The problem here is that while Iranians and Saudis view each other as heretics, Saudi Arabia is still home to Makkah and Medina, and this may give the Mullahs pause before they launch a nuclear weapon into the Peninsula. Riyadh on the other hand has no such qualms - Tehran has no significance to Islamic history. It isn't even all that old. And the only holy sites in Iran are either Shi'ite or pagan, which are seen as abominations to the austere Wahhabi freakshow.

Would Iran let itself be nuked to avoid atomizing part of Arabia? It's hard to say - we're talking about a theocracy here, which isn't a glowing example of rationalism, so MAD might not be applicable. I don't know how much Ayatollah Khamenei believes his own BS, but I can safely say he doesn't particularly care too much about the well-being of his own people.

Personally, I'd like to see a secularized Iran. I like the country myself, having talked to a lot of Iranians post-9/11. I could do without their leadership, which I think belongs hanging from lamp-posts. I share your sentiments about the Saudis though - I have no use for the Kingdom or its subjects.
 
Al-Queda are sunni. The people it has been suggested we let down were shia.

The Mooj sure as hell werent all Sunni. Al Q wouldnt have a good chunk of the sympathy it does now if the shiites hadnt been mown down when we promised to help them after Desert Storm
 
al_Qaeda was quite widespread, quite active, and quite anti-US and anti-Western well before the invasion of Iraq.

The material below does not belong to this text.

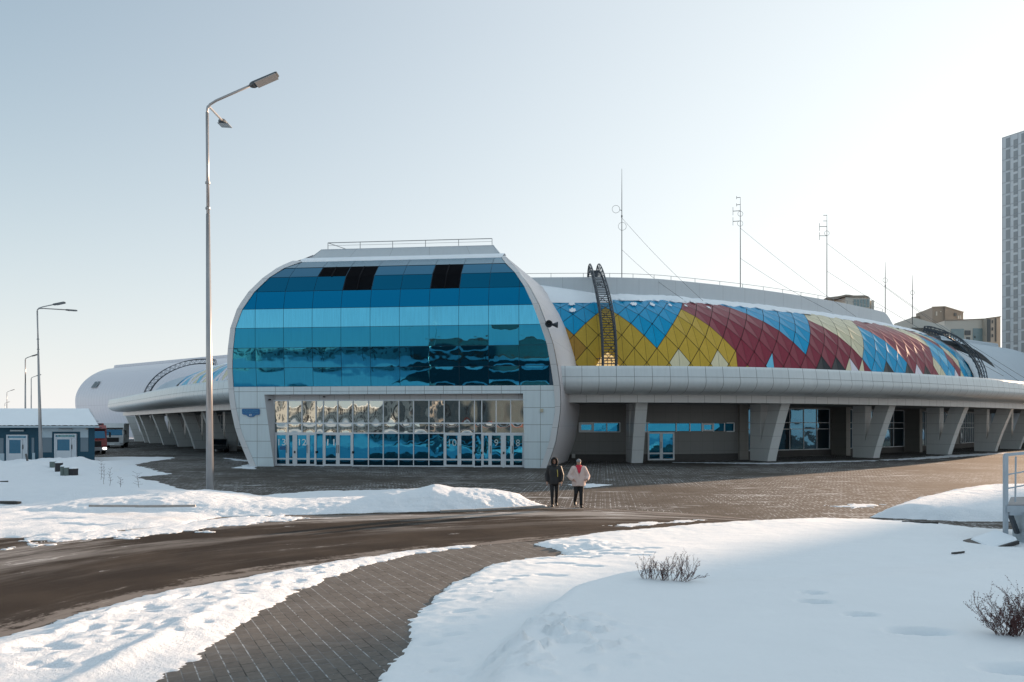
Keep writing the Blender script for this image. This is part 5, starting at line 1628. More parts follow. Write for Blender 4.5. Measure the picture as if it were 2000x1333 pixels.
# beige residential complex
M_bei = plain('beige_render', (.46, .41, .35), .85, var=.08, scale=.2)
M_brn = plain('brown_render', (.29, .25, .21), .85, var=.08, scale=.2)
M_pal = plain('pale_block_render', (.54, .52, .47), .85, var=.06, scale=.2)
def block(name, x0, x1, yt, D, depth, mat, label, cat, yt2=None, parts=(), zb=0, ang=0.0):
    Z = CH + (H0 - yt) * D / F
    X0, X1 = (x0 - 1000) * D / F, (x1 - 1000) * D / F
    t_ = thing(name, ((X0 + X1) / 2, D, 0), label, cat)
    Z2 = Z if yt2 is None else CH + (H0 - yt2) * D / F
    dd = math.tan(ang) * (X1 - X0)
    m_ = MB(); m_.hexa([(X0, D, zb), (X1, D + dd, zb), (X1 + 2, D + dd + depth, zb), (X0 + 2, D + depth, zb), (X0, D, Z), (X1, D + dd, Z2), (X1 + 2, D + dd + depth, Z2), (X0 + 2, D + depth, Z)])
    m_.build('wall', mat, t_)
    rm_ = MB(); rm_.bar((X0 - .1, D - .05, Z + .06), (X1 + .1, D + dd - .05, Z2 + .06), .3, .18); rm_.build('roof_edge', M_brn if mat is not M_brn else M_bei, t_)
    for (px0, px1, py0, py1, m2, nm) in parts:
        a, b_ = PX(px0, py0, D), PX(px1, py1, D); y_ = D + dd * (a[0] - X0) / (X1 - X0)
        q = MB(); q.box(((a[0] + b_[0]) / 2, y_ - .05, (a[2] + b_[2]) / 2), (b_[0] - a[0], .25, a[2] - b_[2]), math.atan2(dd, X1 - X0)); q.build(nm, m2, t_)
    return t_
M_gl2 = plain('block_glazing', (.22, .30, .32), .2, var=.1); M_wd = plain('block_window', (.10, .11, .115), .3)
block('stair_tower_block', 1845.5, 1888, 599.5, 205, 12, M_brn, 'brown boxy stair tower rising above the beige housing block', 'building', 609, [(1866, 1871.5, 611, 617, M_wd, 'window'), (1874, 1877.5, 616, 622, M_pal, 'window'), (1879.5, 1882, 615.5, 622, M_pal, 'window')], ang=.25)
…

Not in the same degree. More importantly a lot of the mooj was quite friendly to us and hadnt sworn such fealty to bin laden at the time
 
Not in the same degree. More importantly a lot of the mooj was quite friendly to us and hadnt sworn such fealty to bin laden at the time
The muj are not equivalent to al Qaeda. Nor are they equivalent to the Taliban.

From this link which is an excerpt of the 9/11 Commission Report:

By early 1999, al Qaeda was already a potent adversary of the United States.